Sociologie: Les transclasses

Excellente interview de Chantal Jaquet à propos des classes sociales sur Philomag. En voici le résumé augmenté :

Classes et transclasses

La notion ‘classe sociale’, comme toute catégorisation, cherche à opposer différentes situations, économiques (pauvres et riches), culturelles (locaux et immigrés), intellectuelles (niveau d’éducation), professionnelles, symboliques (porter le nom de Rothschild ou Dupont). Réalité sociale profonde mais pas figée pour autant. Elle ne suffit pas à définir une identité.

‘Transclasse’ désigne de façon neutre les migrants entre classes sociales. Les autres termes sont péjoratifs (destitution, déclassement, parvenu) ou appréciatifs (self-made man). Ils sont aveugles aux subtilités du transfert de classe. Les bénéfices masquent les pertes (nouveau riche ayant perdu son éthique), et vice versa (quitter un poste bien rémunéré affranchit de pressions moralement insupportables).

Chantal Jaquet critique la méritocratie, qui place la réussite de l’individu dans ses talents propres. En fait à la naissance l’enfant « n’a rien ou presque. Tout ce qu’il est et tout ce qu’il devient, il le doit d’abord à l’éducation de sa famille, à son milieu social, à l’école […] on est fait des autres, on est tissé par les autres ». Comment expliquer alors les transclasses autodidactes ? Chantal critique dans la foulée la notion de volonté. Éclairage simpliste sur les trajectoires. Pour qu’existe une ‘volonté de quelque chose’, il faut que ce quelque chose ait émergé. De rencontres et facteurs préalables. Détermination complexe, allant jusqu’à la détermination sexuelle : une homosexualité décriée fait prendre des voies de traverse.

Chantal Jaquet propose ainsi de remplacer ‘identité’ par ‘complexion’. La puissance d’agir se constitue toujours dans un contexte. L’identité peut se défaire et se reconstruire. Chantal pense que « c’est une fausse route que d’opposer classe, genre, race, car en réalité, il n’y a pas de hiérarchie entre les luttes. Une lutte ne doit pas en évincer une autre. Parce qu’en réalité, cela reviendrait à mettre en sommeil et en souffrance une partie de ce qui nous constitue ».

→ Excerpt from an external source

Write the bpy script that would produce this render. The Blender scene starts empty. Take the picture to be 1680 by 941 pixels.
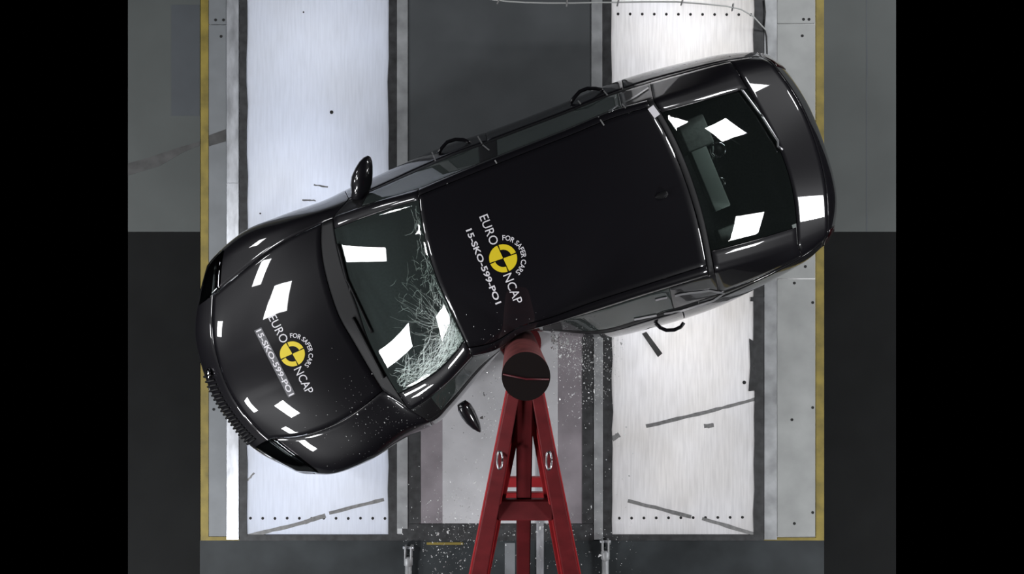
import bpy, bmesh, math, random
from mathutils import Vector, Matrix
from mathutils.bvhtree import BVHTree
from mathutils.geometry import tessellate_polygon

# ------------------------------------------------------------------ scene, camera, light
scene = bpy.context.scene
col = scene.collection
H, F = 6.4, 1260.0                      # camera height (m), focal length in pixels of the 1680 wide frame
cam_d = bpy.data.cameras.new('camera')
cam_d.sensor_width = 36.0
cam_d.lens = F / 1680 * 36
cam_d.clip_end = 100
cam = bpy.data.objects.new('camera', cam_d)
cam.location = (0, 0, H)
col.objects.link(cam)
scene.camera = cam
scene.view_settings.view_transform = 'Standard'
scene.view_settings.look = 'None'
scene.view_settings.gamma = 1
scene.view_settings.use_curve_mapping = False
scene.view_settings.exposure = 0.35
world = bpy.data.worlds.new('world')
scene.world = world
world.use_nodes = True
world.node_tree.nodes['Background'].inputs[0].default_value = (0.0, 0.0, 0.0, 1)
world.node_tree.nodes['Background'].inputs[1].default_value = 0.0
LAMP_W = 150.0        # watts per ceiling flood lamp
PIT_W = 8.0          # watts per lamp in the pit under the floor
# x, y, z, size, strength of the square flood lamps hung around the pad
LAMPS = [(-5.0, 0.0, 5.2, .8, .35), (-6.8, 1.2, 4.6, .8, .35), (-10.2, -0.2, 3.7, 1.1, .8), (-7.8, -5.4, 4.2, .95, .9), (-4.6, -4.0, 4.6, .8, .7),
         (-6.8, -8.2, 4.5, .9, .9), (-10.0, 3.8, 4.2, .9, .4), (7.2, 5.4, 4.5, 1.1, 1.0), (7.6, 0.3, 4.5, 1.1, 1.0), (6.6, -4.6, 4.6, .8, 1.2), (4.5, 5.1, 4.5, .8, .4)]  # second-to-last lamp is added to brighten the lower right cover plates
PIT_LAMPS = [(520, 330, 1.6), (520, 640, 1.8), (520, 820, .8), (1120, 60, 2.2), (1120, 330, 1.8), (1120, 560, 1.75), (1120, 780, .7), (520, 60, .9)]

rnd = random.Random(7)

def U(px, py, z=0.0):
    """point of the hall at height z that the photograph shows at (px, py)"""
    k = (H - z) / F
    return Vector(((px - 840) * k, (470.5 - py) * k, z))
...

Très belle conclusion de Chantal sur son parcours personnel. Il lui a semblé nécessaire, pour être libre, de « rompre avec l’enfermement, l’entre-soi du monde de la bourgeoisie, qui est une forme d’aliénation et d’amputation, parce que c’est au fond une vie factice que de ne pas voir le monde tel qu’il est, de ne pas voir la misère, l’injustice, et de se murer dans cet égoïsme possessif, qui rétrécit l’être humain aux frontières de l’ego ».

Comment aller plus loin ?

Ne confondons pas la chose avec sa constitution. Une identité est complexe mais c’est aussi une fusion. Chacun s’éprouve unifié mentalement plutôt que mosaïque de ces influences décrites par Chantal. La plupart des essayistes négligent le regard ascendant mais ici c’est le descendant que Chantal occulte. Nous sommes aussi, intimement, la manière dont les gens nous considèrent. Simplification grossière mais qui fait partie de notre personnalité.

La fusion identitaire est un niveau d’expérience mentale indépendant de ce qui l’a constitué. Niveau de synthèse symbolique et autonome. Il est une approximation de notre passé personnel, en ce sens qu’il attribue des poids différents aux évènements survenus. Certains sont idéalisés, d’autres éliminés. L’identité n’est donc pas le simple mélange de toutes les influences rencontrées. Cette franche indépendance nous rend imprévisibles. C’est aussi là qu’il faut situer la volonté et la liberté d’entreprendre. Authentique autonomie qu’il ne faut pas réduire à ses composants comme le fait Chantal.

Enfin il y a bien une hiérarchie entre les conflits. Si ce n’était pas le cas, nous serions impuissants à les résoudre, car leurs solutions se gênent mutuellement. Double regard sur la hiérarchie : En ascendance c’est la fondamentalisation des problèmes (quelle est la cause originelle?). En descendance c’est la prioritisation (quel est le problème prioritaire pour mes intentions?).